Desire for Class A space in the Triangle has pushed pre-leasing rental rates to a historic high north of $33 per square foot — and they are likely go higher before tapering off. A few projects were recently delivered, including the 103,000-square-foot Wade III in West Raleigh, which is 50 percent leased and asking $27.50 per square foot, and the 193,000-square-foot Perimeter IV, which is 71 percent pre-leased and asking $24.95 per square foot. The remainder of the available space is expected to lease quickly. Wade III will likely be 75 percent leased and Perimeter IV should be upwards of 90 percent leased within the next six months.

There is nearly 1.3 million square feet of product under construction (with more announcements coming), half of which (667,869 square feet) is located in the North Hills submarket. The market offers the sort of live/work/play environment today’s tenants are looking for, including walkability and amenities. Companies that want to attract and retain top talent are aggressively seeking this kind of space and are willing to pay a premium for it.

Source: Lincoln Harris Research, CoStar, Real Capital Analytics

Source: Lincoln Harris Research, CoStar, Real Capital Analytics

To further prove the point, projects under construction in the North Hills area include the 285,000-square-foot Bank of America Tower, which is 50 percent pre-leased at $34.95 per square foot, and the 330,000-square-foot Midtown Plaza, which is 75 percent pre-leased at $33.95 per square foot. The Six Forks submarket’s current vacancy rate is 8.9 percent and, since it is a desirable area of the market, we believe this space will fill up quickly. Another big project under construction is the 156,000-square-foot Carolina Square in Chapel Hill, which is 42 percent pre-leased at $35 per square foot. It is scheduled for delivery in the first quarter of 2017.

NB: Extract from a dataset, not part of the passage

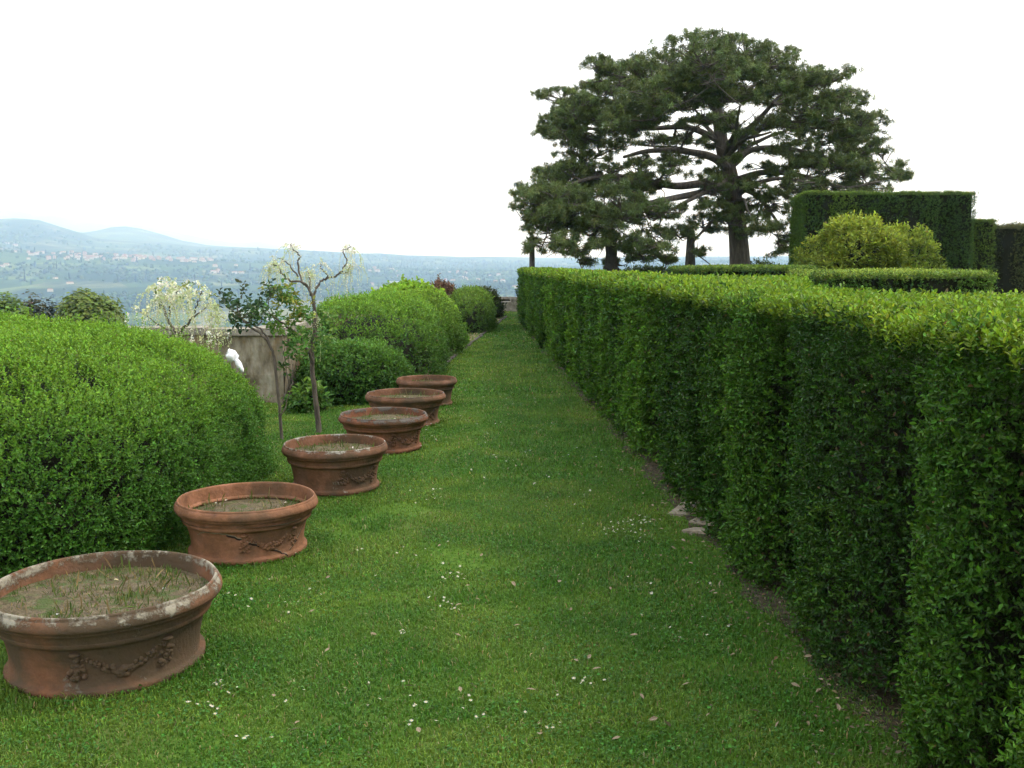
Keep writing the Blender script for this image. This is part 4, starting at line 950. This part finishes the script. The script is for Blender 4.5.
for _ in range(16): pads.append((rng.uniform(640, 800), rng.uniform(55, 112), rng.uniform(18, 30), rng.uniform(8, 12)))
pads += [(603, 66, 14, 7), (625, 66, 20, 8), (822, 76, 18, 9), (846, 98, 16, 11), (868, 120, 13, 11), (573, 106, 20, 8), (546, 130, 13, 7), (892, 168, 14, 8), (900, 176, 9, 7), (872, 188, 20, 7), (845, 178, 24, 9), (830, 188, 20, 6), (878, 150, 12, 8), (868, 135, 14, 9), (815, 95, 18, 9)]
for _ in range(14): pads.append((rng.uniform(790, 870), rng.uniform(120, 182), rng.uniform(14, 24), rng.uniform(8, 12)))
for _ in range(16): pads.append((rng.uniform(560, 650), rng.uniform(95, 145), rng.uniform(12, 22), rng.uniform(6, 9)))
for _ in range(52): pads.append((rng.uniform(630, 860), rng.uniform(115, 200), rng.uniform(8, 18), rng.uniform(3, 5)))
tufts = []; tsz = []
for k, (px, py, rx, ry) in enumerate(pads):
    span = 5.0 * math.sqrt(max(.05, 1 - ((px - 715) / 215) ** 2))
    if px < 680 and py > 190: dlist = [rng.uniform(-5.5, -2.5)]
    elif py < 125: dlist = [rng.uniform(-span, -.2 * span), rng.uniform(.1 * span, span)]
    elif py > 185: dlist = [rng.uniform(-2.5, .5)]
    else: dlist = [rng.uniform(-.6, .6) * span]
    for d in dlist:
        pc = pxp(px + (rng.normal(0, 6) if len(dlist) > 1 else 0), py, d); s = (PD + d) / F
        RX, RY, RZ = rx * s * 1.08, rx * s * rng.uniform(.85, 1.25), ry * s * .85
        n = int(26 + 170 * RX * RZ)
        u = np.repeat(rdir(max(5, n // 6)) * (rng.uniform(.25, 1, (max(5, n // 6), 1)) ** .4), 6, 0); n = len(u); u = u + rng.normal(0, .10, u.shape) / np.array([[RX, RY, RZ]]).clip(.45); u[:, 2] = np.where(u[:, 2] < -.35, -.35 + .2 * u[:, 2], u[:, 2])
        q = pc + u * [RX, RY, RZ]; q[:, 2] += .10 * noise(q, .5, k)
        tufts.append(q)
        # the twigs that carry them
        j = np.argmin(np.linalg.norm((lpts - pc) * [1, .7, 1.3], axis=1)); a = lpts[j]; e = pc - np.array([0, 0, RZ * .5])
        mid = (a + e) / 2 + [0, 0, -.12 * np.linalg.norm(e - a) * .5] + rng.normal(0, .05, 3)
        bp_ = smooth_path([a, mid, e], 6); rr_ = np.linspace(min(lrad[j] * .6, .05), .018, len(bp_)); br.tube(bp_, rr_, 6); lpts = np.vstack([lpts, bp_[2:]]); lrad = np.r_[lrad, rr_[2:]]
        for q_ in q[rng.permutation(n)[:int(8 + 4 * RX)]]:
            st = bp_[rng.integers(len(bp_) // 2, len(bp_))]; m2 = (st + q_) / 2 + rng.normal(0, .08, 3); br.tube(smooth_path([st, m2, q_], 3), np.linspace(.020, .008, 7), 4)
# bare dead twigs in the middle of the crown
for _ in range(150):
    j = rng.integers(len(lpts)); a = lpts[j]; dd = unit(rng.normal(0, 1, (1, 3)) * [1, .6, .5])[0] * rng.uniform(.4, 1.3)
    br.tube(smooth_path([a, a + dd * .5 + rng.normal(0, .08, 3), a + dd + [0, 0, .1]], 4), np.linspace(.022, .006, 9), 4)
br.build('limb', M_BARK, t, smooth=True)
T0 = np.vstack(tufts); n = len(T0); K = 34
D0 = unit(rdir(n) * .8 + [0, 0, .55]); 
P = np.repeat(T0, K, 0); D = np.repeat(D0, K, 0); m = len(P)
Nd = unit(rdir(m) + D * .45); back = rng.uniform(-.05, .06, (m, 1)); P = P + D * back
N_ = unit(np.cross(Nd, rdir(m)))
lf = Leaves(); tone = np.repeat(vary((.098, .135, .040), n, .28, .08), K, 0)
lf.add(P, Nd, N_, rng.uniform(.10, .17, m), .019, tone * np.exp(rng.normal(0, .2, (m, 1))), fine=False)
lf.build('crown', M_PINE, t)
print('pine tufts', n)

# ------------------------------------------------------------------ the land beyond
SKY = [(-900, 234), (-300, 230), (0, 226), (20, 224), (45, 225), (75, 233), (100, 240), (125, 242), (165, 244), (200, 248), (250, 248), (300, 250), (330, 251), (360, 253), (380, 253), (410, 256), (440, 257), (520, 259), (600, 261), (700, 260), (1000, 258), (1300, 256), (2200, 251)]
SK2 = [(-900, 244), (0, 244), (60, 244), (95, 236), (115, 231), (130, 230), (145, 232), (165, 237), (185, 243), (210, 247), (250, 249), (400, 257), (2200, 258)]
SK3 = [(-900, 218), (0, 217), (25, 218), (45, 221), (62, 221), (80, 225), (110, 228), (140, 228), (165, 232), (190, 237), (210, 240), (240, 244), (262, 242), (290, 248), (330, 254), (420, 257), (2200, 259)]
def prof(tab, px): return np.interp(px, [a for a, _ in tab], [b_ for _, b_ in tab])
def terrain_z(x, y):
    x = np.asarray(x, float); y = np.asarray(y, float); d = np.hypot(x, y)
    yy = np.maximum(y, .05 * d + 1e-6); px = np.clip(512 + F * x / yy, -900, 2200)
    px = np.where(y < 0, np.where(x < 0, -900, 2200), px)
    ang = lambda yp: (264 - yp) / F
    town = prof([(-900, 252), (0, 253), (100, 257), (200, 261), (260, 263), (330, 266), (430, 270), (520, 268), (700, 262), (2200, 258)], px)
    ds = np.array([0, 45, 80, 150, 300, 600, 1000, 1500, 2100, 2800, 3500, 4100, 4700, 7500, 9500, 12000, 15000, 20000, 24000])
    zs = [0 * d - .25, 0 * d - .25, 0 * d - 11, 0 * d - 24, 0 * d - 48, 0 * d - 80, 0 * d - 96, -98 + 0 * d, ang(308) * 2100 + 0 * d, ang(284) * 2800 + 0 * d, ang(town + 9) * 3500, ang(town) * 4100, ang(town + 1) * 4700,
          ang(prof(SKY, px)) * 7500, ang(prof(SK2, px)) * 9500, ang(prof(SK2, px) + 6) * 12000, ang(prof(SK3, px) + 9) * 15000, ang(prof(SK3, px)) * 20000, ang(prof(SK3, px) + 12) * 24000]
    zs = np.array(zs); lx = np.log(ds + 60); l = np.log(d + 60); k = np.clip(np.searchsorted(lx, l) - 1, 0, len(ds) - 2)
    f = np.clip((l - lx[k]) / (lx[k + 1] - lx[k]), 0, 1); f = f * f * (3 - 2 * f) * .6 + .4 * f
    ii = np.arange(d.size).reshape(d.shape) if d.ndim else 0
    z = zs.reshape(len(ds), -1); kk = k.ravel(); ff = f.ravel(); z = (z[kk, np.arange(z.shape[1])] * (1 - ff) + z[kk + 1, np.arange(z.shape[1])] * ff).reshape(d.shape)
    P = np.stack([x, y, 0 * x], -1).reshape(-1, 3)
    amp = np.clip((d - 120) / 900, 0, 1)
    z = z + amp * (11 * fbm(P, 620, 51, 4).reshape(d.shape)) * np.clip(1 - (d - 4200) / 2500, .8, 1) + np.clip((d - 4500) / 3000, 0, 1) * 26 * fbm(P, 1500, 77, 4).reshape(d.shape)
    # the terrace is held up by its own wall
    ter = (x > -8.9) & (x < 42) & (y > -6) & (y < 46) & ~((x < -2.9) & (y > 12.2)) & ~((y > 36.5) & (x < 6.5))
    near = np.clip((60 - d) / 30, 0, 1)
    drop = -3.0 * np.clip(np.maximum.reduce([(-2.95 - x) * (y > 12), -8.9 - x, (y - 36.5) * (x < 6.5), y - 46]), 0, 1.2)
    drop = drop - .22 * np.clip(np.maximum(-4 - x, y - 38), 0, 60)
    return np.where(ter, -.3, np.where(near > 0, np.minimum(z * (1 - near) + (drop - .3) * near, drop - .3), np.minimum(z, -.3 + np.where(d < 150, drop, 1e9) * 0 + np.where(d < 150, 0, 1e9))))
rad = np.unique(np.concatenate([np.linspace(0, 64, 65), np.geomspace(64, 2000, 110), np.geomspace(2000, 27000, 210)]))
az = np.unique(np.concatenate([np.linspace(-180, -36, 50), np.linspace(-36, 36, 300), np.linspace(36, 180, 50)])) * pi / 180
A, D_ = np.meshgrid(az, rad); X = D_ * np.sin(A); Y = D_ * np.cos(A); Z = terrain_z(X, Y); V = np.stack([X, Y, Z], -1).reshape(-1, 3)
na = len(az); i, j = np.meshgrid(np.arange(na - 1), np.arange(len(rad) - 1)); b = (j * na + i).ravel(); q = np.stack([b, b + na, b + na + 1, b + 1], -1)
m, nt, N, L = mat_new('valley_land')
tc = N.new('ShaderNodeTexCoord'); mp = N.new('ShaderNodeMapping'); mp.inputs['Scale'].default_value = (1, .55, 1); L.new(tc.outputs['Object'], mp.inputs[0])
v1 = N.new('ShaderNodeTexVoronoi'); v1.inputs['Scale'].default_value = .0065; L.new(mp.outputs[0], v1.inputs[0])
n1 = N.new('ShaderNodeTexNoise'); n1.inputs['Scale'].default_value = .0035; n1.inputs['Detail'].default_value = 9; n1.inputs['Roughness'].default_value = .65; L.new(mp.outputs[0], n1.inputs[0])
sp_ = N.new('ShaderNodeSeparateColor'); L.new(v1.outputs['Color'], sp_.inputs[0])
c1 = N.new('ShaderNodeValToRGB'); e = c1.color_ramp.elements
for k in range(3): e.new(.5)
for k, (p_, c) in enumerate([(0, (.045, .075, .03)), (.35, (.075, .12, .04)), (.6, (.05, .085, .03)), (.8, (.13, .17, .06)), (1, (.17, .165, .10))]): e[k].position = p_; e[k].color = (*c, 1)
c1.color_ramp.interpolation = 'LINEAR'; L.new(sp_.outputs[0], c1.inputs[0])
mr = N.new('ShaderNodeMapRange'); mr.inputs[1].default_value = .44; mr.inputs[2].default_value = .56; L.new(n1.outputs[0], mr.inputs[0])
mx = N.new('ShaderNodeMix'); mx.data_type = 'RGBA'; L.new(mr.outputs[0], mx.inputs[0]); mx.inputs[6].default_value = (.028, .048, .022, 1); L.new(c1.outputs[0], mx.inputs[7])
p = N.new('ShaderNodeBsdfPrincipled'); p.inputs['Roughness'].default_value = 1; p.inputs['Specular IOR Level'].default_value = 0; L.new(mx.outputs[2], p.inputs['Base Color'])
o_ = N.new('ShaderNodeOutputMaterial'); L.new(p.outputs[0], o_.inputs[0])
tag(link_mesh('terrain', V, [q], m, smooth=True), kind='structure')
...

One of the largest sales impacting the Raleigh market this year was Duke Realty’s $1.1 billion sale of 62 suburban office properties in North Carolina, Tennessee, Missouri and Florida, which closed in April. A joint venture among three private capital partners led by Trinity Capital Advisors acquired the properties. More than 2.6 million square feet of this portfolio is located in the Triangle region. Longfellow Real Estate Partners, which has been aggressively seeking properties in Raleigh during the past two years, completed the acquisition of 11 office buildings in Durham for $117.7 million in September.

Until some of the product under construction is delivered, we believe the Class A market will remain tight, with the vacancy rate decreasing, rental rates rising and concessions decreasing. This also means companies are getting squeezed out and looking toward alternate options, like Class B or flex space.